Türkiye iç hukukunda ayrımcılığa ilişkin düzenlemeler var olsa da doğrudan, nefret söylemini yasaklayan bir düzenleme ne anayasada ne de ceza kanunlarında bulunmaktadır. Türk Ceza Kanunu’nun “Halkı kin ve düşmanlığa tahrik ve aşağılama” başlıklı 216. maddesinin nefret söylemi bağlamında kullanılabilecek bir madde olduğu düşünülse de esasında bu madde, etnik köken, renk, dil, toplumsal cinsiyet, cinsel yönelim ve cinsiyet kimliğine yer vermemesi nedeniyle son derece yetersiz bir düzenlemedir. Yine Türk Ceza Kanunu'nun “Nefret ve ayırımcılık” başlıklı 122. maddesinde cinsiyete dayalı ayrımcılığa yer verilmiş olsa da bu maddede cinsel yönelim ve cinsiyet kimliğine yer verilmemiştir.

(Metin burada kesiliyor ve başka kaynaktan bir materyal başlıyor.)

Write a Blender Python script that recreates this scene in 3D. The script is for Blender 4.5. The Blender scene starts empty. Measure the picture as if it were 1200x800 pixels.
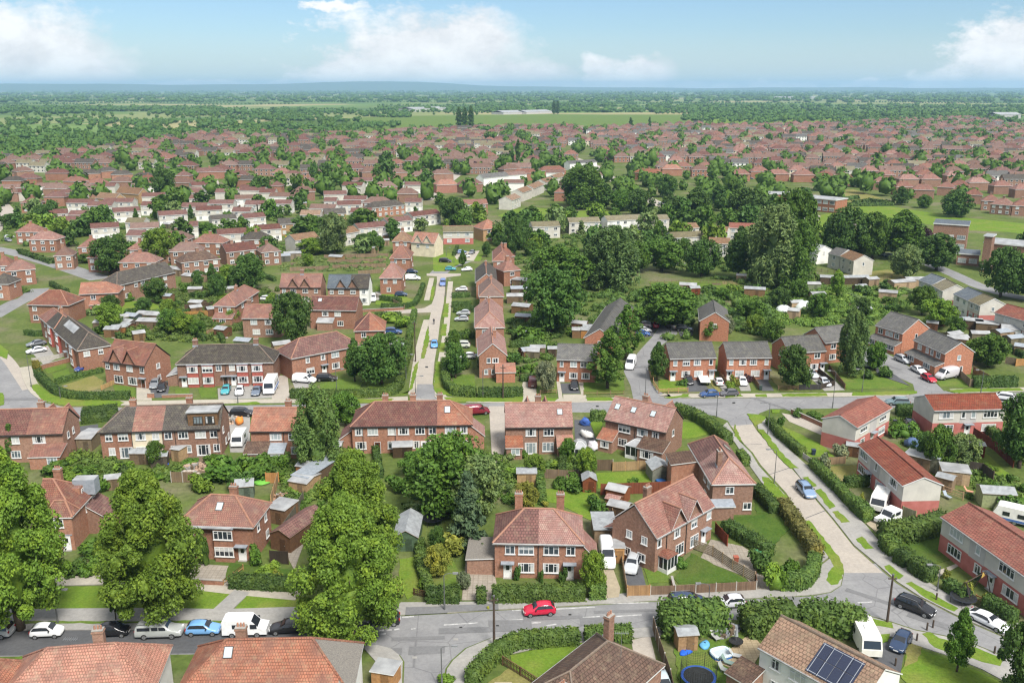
EXPO = 1.2; SUN_STR = 2.8; HAZE_DEN = 8.0e-5; HAZE_COL = (.46, .70, 1.0, 1)
SKY_TINT = (.53, .63, .74); CLOUD_LO = (5.0, 5.05, 5.2); CLOUD_HI = (6.6, 6.6, 6.6); OVER_LO = (3.4, 3.6, 4.0); OVER_HI = (5.5, 5.6, 5.8)
import bpy, math, random
import numpy as np
from mathutils import Vector, Matrix
SC = bpy.context.scene
COL = SC.collection
random.seed(7); RNG = np.random.default_rng(11)
# ------------------------------------------------------------------ camera
F = 1050.0; HCAM = 60.0; YH = 103.0
PITCH = math.atan((400-YH)/F)
cp, sp = math.cos(PITCH), math.sin(PITCH)
def P(px, py, z=0.0):
    """ground (or height z) point that stands at a measured direction from the drone"""
    xc, yc = (px-600)/F, (400-py)/F
    d = (xc, yc*sp+cp, yc*cp-sp)
    t = (z-HCAM)/d[2]
    return Vector((d[0]*t, d[1]*t, z))
cam = bpy.data.cameras.new('camera'); cam.sensor_width = 36; cam.lens = 36*F/1200
cam.clip_start = 1; cam.clip_end = 90000
camo = bpy.data.objects.new('camera', cam); COL.objects.link(camo)
camo.location = (0, 0, HCAM); camo.rotation_euler = (math.pi/2-PITCH, 0, 0)
SC.camera = camo
# ------------------------------------------------------------------ materials
MATS = {}
class NT:
    def __init__(s, mat):
        s.t = mat.node_tree; s.t.nodes.clear()
    def n(s, typ, **kw):
        nd = s.t.nodes.new(typ)
        for k, v in kw.items():
            if k.startswith('_'): setattr(nd, k[1:], v)
            else:
                key = k
                if k.startswith('i') and k[1:].isdigit(): key = int(k[1:])
                s.set(nd.inputs[key if isinstance(key, int) else key.replace('__', ' ')], v)
        return nd
    def set(s, sock, v):
        if isinstance(v, bpy.types.NodeSocket): s.t.links.new(v, sock)
        elif isinstance(v, (tuple, list)) and len(v) == 3 and sock.type == 'RGBA': sock.default_value = (*v, 1)
        else: sock.default_value = v
    def mix(s, fac, a, b, mode='MIX'):
        m = s.n('ShaderNodeMix', _data_type='RGBA', _blend_type=mode)
        s.set(m.inputs[0], fac); s.set(m.inputs[6], a); s.set(m.inputs[7], b)
        return m.outputs[2]
    def math(s, op, a, b=0.0, c=None):
        m = s.n('ShaderNodeMath', _operation=op); s.set(m.inputs[0], a); s.set(m.inputs[1], b)
        if c is not None: s.set(m.inputs[2], c)
        return m.outputs[0]
    def ramp(s, fac, stops, interp='LINEAR'):
        r = s.n('ShaderNodeValToRGB'); r.color_ramp.interpolation = interp
        e = r.color_ramp.elements
        while len(e) < len(stops): e.new(0.5)
        for k, (p, c) in enumerate(stops):
            e[k].position = p; e[k].color = (*c, 1) if len(c) == 3 else c
        s.set(r.inputs[0], fac); return r.outputs[0]
    def noise(s, vec, scale, detail=3, rough=.55):
        n = s.n('ShaderNodeTexNoise'); s.set(n.inputs['Vector'], vec)
        n.inputs['Scale'].default_value = scale; n.inputs['Detail'].default_value = detail
        n.inputs['Roughness'].default_value = rough
        return n.outputs['Fac']
    def pos(s): return s.n('ShaderNodeNewGeometry').outputs['Position']
    def uv(s): return s.n('ShaderNodeTexCoord').outputs['UV']
    def objinfo(s): return s.n('ShaderNodeObjectInfo')
    def out(s, col, rough=.8, spec=.3, bump=None, bstr=.3, bdist=.05, metal=0., **kw):
        b = s.n('ShaderNodeBsdfPrincipled')
        s.set(b.inputs['Base Color'], col); s.set(b.inputs['Roughness'], rough)
        b.inputs['Specular IOR Level'].default_value = spec; b.inputs['Metallic'].default_value = metal
        for k, v in kw.items(): s.set(b.inputs[k.replace('__', ' ')], v)
        if bump is not None:
            bp = s.n('ShaderNodeBump'); bp.inputs['Strength'].default_value = bstr; bp.inputs['Distance'].default_value = bdist
            s.set(bp.inputs['Height'], bump); s.t.links.new(bp.outputs[0], b.inputs['Normal'])
        o = s.n('ShaderNodeOutputMaterial'); s.t.links.new(b.outputs[0], o.inputs[0]); return b
def newmat(name):
    m = bpy.data.materials.new(name); m.use_nodes = True; MATS[name] = m
    return m, NT(m)
def simple(name, c1, c2=None, scale=2., rough=.7, spec=.3, metal=0., tint=False):
    m, t = newmat(name)
    c2 = c2 or tuple(x*.75 for x in c1)
    col = t.mix(t.ramp(t.noise(t.pos(), scale, 4), [(.35, (0,0,0)), (.65, (1,1,1))]), c1, c2)
    if tint: col = t.mix(1., col, t.objinfo().outputs['Color'], 'MULTIPLY')
    t.out(col, rough, spec, metal=metal); return m
def tiles(name, c1, c2, dark, moss=None, bw=.26, rh=.3, mort=.035, mossamt=.6, dmg=.5):
    m, t = newmat(name); uv = t.uv(); pos = t.pos()
    br = t.n('ShaderNodeTexBrick', _offset=.5, Color1=c1, Color2=c2, Mortar=tuple(x*.38 for x in c1))
    t.set(br.inputs['Vector'], uv)
    for k, v in (('Scale', 1.), ('Mortar Size', mort), ('Mortar Smooth', .3), ('Bias', 0.), ('Brick Width', bw), ('Row Height', rh)):
        br.inputs[k].default_value = v
    w = t.ramp(t.noise(pos, .45, 5, .62), [(.42, (0,0,0)), (.68, (1,1,1))])
    col = t.mix(t.math('MULTIPLY', w, dmg), br.outputs['Color'], dark)
    if moss:
        w2 = t.ramp(t.noise(pos, 1.3, 6, .7), [(.5, (0,0,0)), (.72, (1,1,1))])
        col = t.mix(t.math('MULTIPLY', w2, mossamt), col, moss)
    fine = t.noise(pos, 7., 3)
    vp = t.n('ShaderNodeTexVoronoi', _feature='F1'); t.set(vp.inputs['Vector'], uv); vp.inputs['Scale'].default_value = .75
    sp_ = t.n('ShaderNodeSeparateColor'); t.set(sp_.inputs[0], vp.outputs['Color'])
    col = t.mix(.7, col, t.ramp(sp_.outputs[0], [(0, (.78,.76,.74)), (.5, (1,1,1)), (.9, (1.06,1.04,1.02)), (1, (.6,.58,.56))]), 'MULTIPLY')
    col = t.mix(.35, col, t.ramp(fine, [(.3, (.25,.25,.25)), (.7, (1.1,1.1,1.1))]), 'MULTIPLY')
    rnd = t.objinfo().outputs['Random']
    hs = t.n('ShaderNodeHueSaturation', Color=col)
    t.set(hs.inputs['Value'], t.math('MULTIPLY_ADD', rnd, .34, .85)); t.set(hs.inputs['Saturation'], t.math('MULTIPLY_ADD', rnd, -.25, 1.1))
    t.out(hs.outputs[0], .82, .25, bump=br.outputs['Fac'], bstr=-.5, bdist=.03)
    return m
def brick(name, c1, c2, mortar=(.33,.28,.23), stain=.35):
    m, t = newmat(name); uv = t.uv(); pos = t.pos()
    br = t.n('ShaderNodeTexBrick', _offset=.5, Color1=c1, Color2=c2, Mortar=mortar)
    t.set(br.inputs['Vector'], uv)
    for k, v in (('Scale', 1.), ('Mortar Size', .012), ('Bias', 0.), ('Brick Width', .235), ('Row Height', .08)):
        br.inputs[k].default_value = v
    blot = t.noise(uv, 2.6, 4, .7)
    col = t.mix(.8, br.outputs['Color'], t.ramp(blot, [(.3, (.55,.5,.48)), (.7, (1.25,1.2,1.15))]), 'MULTIPLY')
    big = t.ramp(t.noise(pos, .35, 3), [(.4, (0,0,0)), (.7, (1,1,1))])
    col = t.mix(t.math('MULTIPLY', big, stain), col, tuple(x*.5 for x in c1))
    hs = t.n('ShaderNodeHueSaturation', Color=col)
    t.set(hs.inputs['Value'], t.math('MULTIPLY_ADD', t.objinfo().outputs['Random'], .3, .85))
    t.out(hs.outputs[0], .9, .15); return m
# roofs
tiles('tile_red', (.315,.14,.10), (.255,.112,.084), (.16,.085,.072), (.29,.22,.14), dmg=.95)
tiles('tile_orange', (.42,.175,.108), (.35,.14,.09), (.20,.105,.08), (.34,.25,.16), dmg=.85)
tiles('tile_dull', (.255,.15,.118), (.20,.12,.10), (.13,.09,.08), (.25,.2,.14), dmg=.6)
simple('curtain', (.55,.54,.5), (.38,.4,.42), 1.5, .9)
tiles('tile_pink', (.355,.178,.143), (.30,.148,.121), (.20,.115,.105), (.40,.33,.25), dmg=.65)
tiles('tile_concrete_red', (.285,.082,.05), (.235,.068,.045), (.16,.06,.045), (.30,.19,.11), bw=.42, rh=.4, mort=.05, mossamt=.45, dmg=.55)
tiles('tile_maroon', (.20,.085,.07), (.155,.068,.058), (.095,.055,.05), (.24,.17,.11), bw=.42, rh=.4, mort=.05, dmg=.6)
tiles('tile_brown', (.155,.095,.07), (.12,.075,.058), (.08,.058,.048), (.27,.21,.14), bw=.42, rh=.4, mort=.05, dmg=.55)
tiles('tile_tan', (.30,.175,.105), (.25,.145,.09), (.16,.11,.07), (.33,.26,.15), bw=.42, rh=.4, mort=.05, dmg=.6)
tiles('tile_dark', (.105,.09,.078), (.08,.07,.062), (.06,.055,.05), (.19,.18,.12), bw=.42, rh=.36, mort=.05, dmg=.5)
tiles('tile_grey', (.15,.145,.14), (.12,.118,.115), (.085,.085,.085), (.2,.2,.15), bw=.36, rh=.34, mort=.04, dmg=.4)
tiles('tile_slate', (.155,.185,.22), (.13,.155,.185), (.10,.115,.135), (.2,.22,.2), bw=.36, rh=.34, mort=.04, dmg=.4)
tiles('tile_olive', (.24,.21,.13), (.20,.175,.115), (.15,.13,.085), (.27,.26,.12), bw=.42, rh=.4, mort=.05, dmg=.5)
simple('ridge_clay', (.37,.19,.125), (.27,.14,.10), 3.)
simple('ridge_dark', (.21,.155,.115), (.14,.11,.09), 3.)
simple('felt', (.30,.32,.33), (.21,.22,.23), 1.5, .7)
simple('felt_pale', (.36,.37,.375), (.22,.225,.23), .5, .6)
simple('lead', (.30,.33,.37), (.22,.25,.28), 2., .5)
simple('gravel_roof', (.23,.21,.18), (.13,.12,.11), 9., .9)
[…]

Trans cinayetlerinin medyadaki görünümü de nefret suçlarını meşrulaştırmaya ve mağduru suçlamaya dönüktür. Çoğu zaman failin eylemini meşrulaştırmaya yönelik ifadelerine yer verilerek sunulan haberlerde magazinsel ve nefret suçu mağdurun varoluşuna yönelik homofobik, transfobik bir dil kullanılmaktadır. Nefret suçu mağdurunun atanmış kimlik bilgileri ve varoluşu üzerinden oluşturulan dil, translara yönelik şiddeti sıradanlaştırarak ayrımcı söylemi normalleştirmekte ve failin eylemini, toplumsal alanda meşrulaştırmasına zemin oluşturmaktadır.”